I'm in business to help my clients, not to say no, so we got down to work. Eventually we put together a program that made sense. Here's the methodology:
Gather requirements. Big data is no different from any other IT initiative in this respect. You have to start with what the business needs. My team of crack consultants interviewed the company's key stakeholders, asking for their most important questions and -- this part was critical -- the answers they want.
Install Hadoop. IT projects have to be fully buzzword-compliant or they'll fail. For a big data project, this means Hadoop. If you don't want to invest staff time and energy learning this technology, do what my client did: Build a virtual server, install MySQL on it, and assign the name "Hadoop" to the server. When your BDSC (big data steering committee) asks if you've installed Hadoop, you can answer in the affirmative with a clear conscience.
Build a random big data generator. Not every company has a lot of big data lying around, waiting to be loaded.

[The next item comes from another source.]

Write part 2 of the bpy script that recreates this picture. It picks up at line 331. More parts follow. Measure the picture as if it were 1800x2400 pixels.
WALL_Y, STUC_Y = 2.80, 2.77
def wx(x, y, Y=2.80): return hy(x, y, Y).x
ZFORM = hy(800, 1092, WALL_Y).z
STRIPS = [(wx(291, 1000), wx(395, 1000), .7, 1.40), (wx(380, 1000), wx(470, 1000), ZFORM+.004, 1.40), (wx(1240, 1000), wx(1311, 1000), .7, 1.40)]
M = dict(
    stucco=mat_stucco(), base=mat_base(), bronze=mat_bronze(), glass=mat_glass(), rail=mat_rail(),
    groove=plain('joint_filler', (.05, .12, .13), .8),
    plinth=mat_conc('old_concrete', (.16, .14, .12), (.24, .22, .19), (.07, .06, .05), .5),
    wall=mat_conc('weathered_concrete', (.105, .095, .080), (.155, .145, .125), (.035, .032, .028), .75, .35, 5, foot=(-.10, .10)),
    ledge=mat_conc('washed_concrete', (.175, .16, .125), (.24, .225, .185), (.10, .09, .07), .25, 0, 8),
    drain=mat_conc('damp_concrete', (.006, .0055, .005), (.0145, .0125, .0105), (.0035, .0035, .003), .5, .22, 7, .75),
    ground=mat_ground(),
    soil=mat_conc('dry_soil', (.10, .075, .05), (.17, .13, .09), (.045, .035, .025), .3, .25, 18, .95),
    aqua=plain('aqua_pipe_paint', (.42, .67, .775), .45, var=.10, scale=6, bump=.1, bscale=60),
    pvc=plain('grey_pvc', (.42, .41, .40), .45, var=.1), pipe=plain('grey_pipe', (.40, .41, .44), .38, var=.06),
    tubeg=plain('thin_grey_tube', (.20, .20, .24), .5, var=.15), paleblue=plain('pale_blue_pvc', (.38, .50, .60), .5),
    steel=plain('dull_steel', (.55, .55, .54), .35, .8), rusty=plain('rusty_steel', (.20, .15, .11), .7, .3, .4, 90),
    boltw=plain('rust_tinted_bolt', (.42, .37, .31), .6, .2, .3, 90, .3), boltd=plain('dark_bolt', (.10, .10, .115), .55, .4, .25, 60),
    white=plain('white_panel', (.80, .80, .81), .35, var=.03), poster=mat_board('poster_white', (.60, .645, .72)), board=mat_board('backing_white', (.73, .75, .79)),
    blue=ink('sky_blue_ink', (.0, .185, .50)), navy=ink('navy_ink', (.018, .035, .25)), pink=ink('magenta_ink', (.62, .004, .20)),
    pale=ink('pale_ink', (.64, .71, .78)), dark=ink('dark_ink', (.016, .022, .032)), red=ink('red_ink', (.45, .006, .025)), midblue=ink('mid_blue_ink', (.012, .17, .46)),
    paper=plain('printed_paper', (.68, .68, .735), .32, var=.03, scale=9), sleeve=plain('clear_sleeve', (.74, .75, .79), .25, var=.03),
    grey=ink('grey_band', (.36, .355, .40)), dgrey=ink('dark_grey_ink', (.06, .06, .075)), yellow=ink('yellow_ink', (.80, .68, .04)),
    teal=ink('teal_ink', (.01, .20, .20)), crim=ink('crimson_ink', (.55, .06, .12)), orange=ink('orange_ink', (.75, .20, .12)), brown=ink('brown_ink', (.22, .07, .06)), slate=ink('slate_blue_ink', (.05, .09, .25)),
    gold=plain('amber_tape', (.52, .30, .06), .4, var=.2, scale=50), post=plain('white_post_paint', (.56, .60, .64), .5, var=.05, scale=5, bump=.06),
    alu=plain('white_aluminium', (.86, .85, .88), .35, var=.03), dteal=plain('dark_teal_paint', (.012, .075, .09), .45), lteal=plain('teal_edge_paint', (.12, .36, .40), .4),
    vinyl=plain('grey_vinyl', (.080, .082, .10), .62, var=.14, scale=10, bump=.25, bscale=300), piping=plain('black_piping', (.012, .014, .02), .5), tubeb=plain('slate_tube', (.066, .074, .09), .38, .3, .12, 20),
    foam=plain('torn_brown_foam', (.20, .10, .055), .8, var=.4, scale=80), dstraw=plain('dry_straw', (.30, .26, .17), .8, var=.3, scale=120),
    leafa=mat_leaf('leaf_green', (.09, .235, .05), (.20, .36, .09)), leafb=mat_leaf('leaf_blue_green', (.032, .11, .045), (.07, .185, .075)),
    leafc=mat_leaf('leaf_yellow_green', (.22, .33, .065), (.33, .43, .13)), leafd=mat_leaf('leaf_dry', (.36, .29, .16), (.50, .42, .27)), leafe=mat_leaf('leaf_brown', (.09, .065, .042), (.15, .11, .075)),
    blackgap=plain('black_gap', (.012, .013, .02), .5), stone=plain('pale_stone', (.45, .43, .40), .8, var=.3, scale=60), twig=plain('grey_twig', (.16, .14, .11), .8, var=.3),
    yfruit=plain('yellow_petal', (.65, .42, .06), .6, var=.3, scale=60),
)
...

A random data generator is an inexpensive alternative to tracking down actual big data and building the input processing systems to load it. If the company has no big data to load, this is politically safer than going back to the BDSC to give them the bad news.

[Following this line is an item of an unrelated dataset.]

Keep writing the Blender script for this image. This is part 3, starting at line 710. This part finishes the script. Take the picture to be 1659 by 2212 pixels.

Build data-biasing module. This is crucial. The data-biasing module adjusts the randomly generated big data so that the analytics generated from it provide the answers everyone wants.
This last step is even more important than you might expect. Without it, execs who query big data will get answers that are probably at least as good as the ones they'd arrive at on their own (unless they use some other random-number-driven decision-support system, like a dartboard, coin toss, Ouiji board, or Magic 8-ball, at which point it's a tie).